• [WORK INSTRUCTIONS]: How many lines in the listing below include the word "scene"? Answer with the number and nothing else.

begin

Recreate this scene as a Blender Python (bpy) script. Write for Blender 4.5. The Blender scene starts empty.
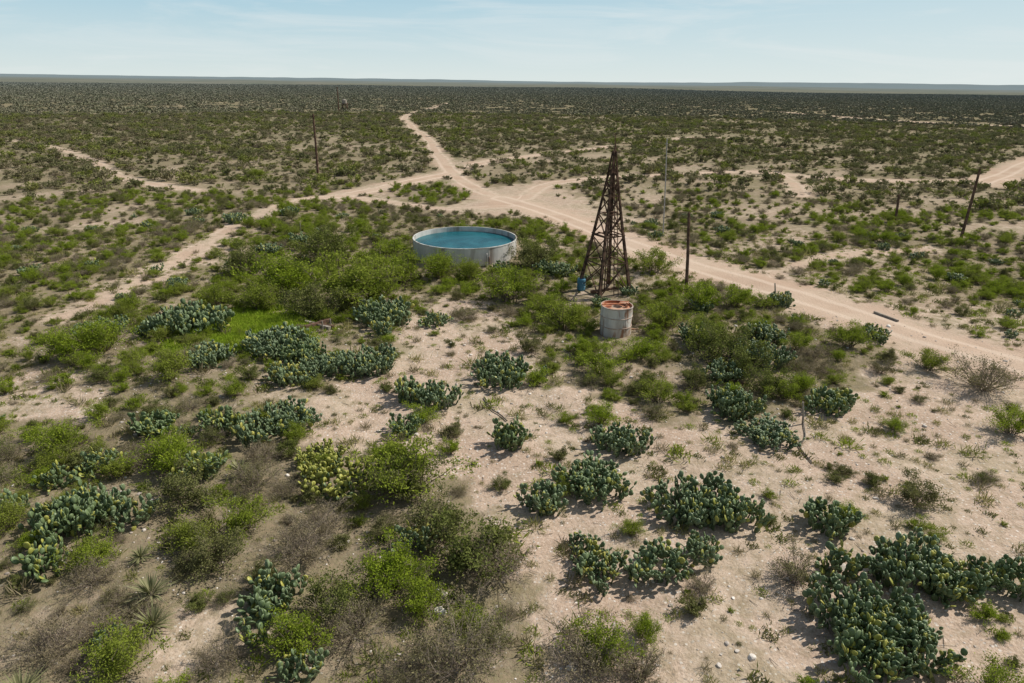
import bpy, math, numpy as np
from mathutils import Vector, Matrix, Euler
R = np.random.default_rng(7)
sc = bpy.context.scene
sc.view_settings.view_transform='Standard'; sc.view_settings.look='None'; sc.view_settings.exposure=0

# ------------------------------------------------------------ camera
CAM_H=15.0; F=24/36*1024
cam_d=bpy.data.cameras.new("camera"); cam=bpy.data.objects.new("camera",cam_d)
sc.collection.objects.link(cam); sc.camera=cam
cam_d.lens=24; cam_d.sensor_width=36; cam_d.clip_end=40000; cam_d.clip_start=0.1
MC=Matrix.Rotation(math.radians(90-20.9),3,'X')@Matrix.Rotation(math.radians(0.78),3,'Z')
M4=MC.to_4x4(); M4.translation=Vector((0,0,CAM_H)); cam.matrix_world=M4
def ray(px,py):
    return MC@Vector(((px-512)/F,-(py-341.5)/F,-1.0))

# ------------------------------------------------------------ terrain functions
def wave(x,y,L,seed):
    r=np.random.default_rng(seed); s=0
    for k in range(7):
        a=r.uniform(0,6.283); ph=r.uniform(0,6.283); f=6.283/L*r.uniform(0.6,1.8)
        s=s+np.sin(f*(x*np.cos(a)+y*np.sin(a))+ph)
    return s/3.0
def sstep(a,b,t):
    t=np.clip((t-a)/(b-a),0,1); return t*t*(3-2*t)
def height(x,y):
    x=np.asarray(x,float); y=np.asarray(y,float)
    d=np.hypot(x,y)
    h=0.07*wave(x,y,7,11)*np.exp(-(d/90)**2)+0.28*wave(x,y,50,12)*np.exp(-(d/500)**2)
    h=h+sstep(300,2500,d)*3.5*wave(x,y,1000,13)
    az=np.degrees(np.arctan2(x,np.maximum(y,1)))
    h=h+sstep(6500,9500,d)*(10+6*wave(x,y,4000,14)+26*sstep(8,22,az))
    return h
def gp(px,py,z=0.0):  # px, py: image pixel coordinates, cast from the camera onto the terrain
    """ground position hit by the camera ray through image pixel px, py, at height z above the terrain"""
    d=ray(px,py); zz=z
    for _ in range(4):
        t=(zz-CAM_H)/d.z
        x,y=d.x*t,d.y*t
        zz=float(height(x,y))+z
    return x,y
def depth_at(x,y,z=0.5):
    return -(MC.inverted()@Vector((x,y,z-CAM_H))).z
def H1(x,y): return float(height(x,y))

# ------------------------------------------------------------ roads
roads_px=[
 (2.8,[(447,103),(428,109),(402,116),(408,123),(428,138),(438,155),(452,175),(482,192),(515,203)]),
 (2.6,[(515,206),(532,192),(548,183),(600,178),(660,175),(735,170),(820,178),(900,181),(960,182),(1080,176)]),
 (5.6,[(500,198),(560,216),(610,236),(680,262),(750,283),(830,306),(920,337),(1010,362),(1120,395)]),
 (1.4,[(515,206),(440,210),(360,196),(290,201),(235,228),(160,268)]),
 (0.1,[(160,268),(120,290),(60,320)]),
 (1.8,[(10,140),(60,148),(100,165),(135,182),(190,190)]),
 (3.6,[(455,172),(400,184),(350,195),(300,200)]),
 (3.0,[(470,166),(520,157),(575,151),(610,146)]),
 (3.0,[(640,142),(700,136),(760,140)]),
 (8.0,[(780,112),(880,120),(960,124),(1060,128)]),
 (6.0,[(1060,150),(1010,172),(980,184)]),
 (0.8,[(760,283),(800,262),(860,252),(930,250)]),
 (1.5,[(800,195),(790,180),(770,172)]),
]
segs=[]
for w,pl in roads_px:
    P=[gp(*p) for p in pl]
    for _ in range(2):
        Q=[P[0]]
        for a,b in zip(P[:-1],P[1:]):
            Q+=[(a[0]*.75+b[0]*.25,a[1]*.75+b[1]*.25),(a[0]*.25+b[0]*.75,a[1]*.25+b[1]*.75)]
        Q.append(P[-1]); P=Q
    for a,b in zip(P[:-1],P[1:]): segs.append((a[0],a[1],b[0],b[1],w))
def road_fields(x,y):
    best=np.full(x.shape,1e9); bd=np.full(x.shape,1e9)
    for ax,ay,bx,by,w in segs:
        dx,dy=bx-ax,by-ay; L=dx*dx+dy*dy+1e-9
        t=np.clip(((x-ax)*dx+(y-ay)*dy)/L,0,1)
        d=np.hypot(x-ax-t*dx,y-ay-t*dy)
        q=d-w/2
        m=q<best; best[m]=q[m]; bd[m]=d[m]
    return best,bd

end

• [ANSWER TO THE TASK]: 2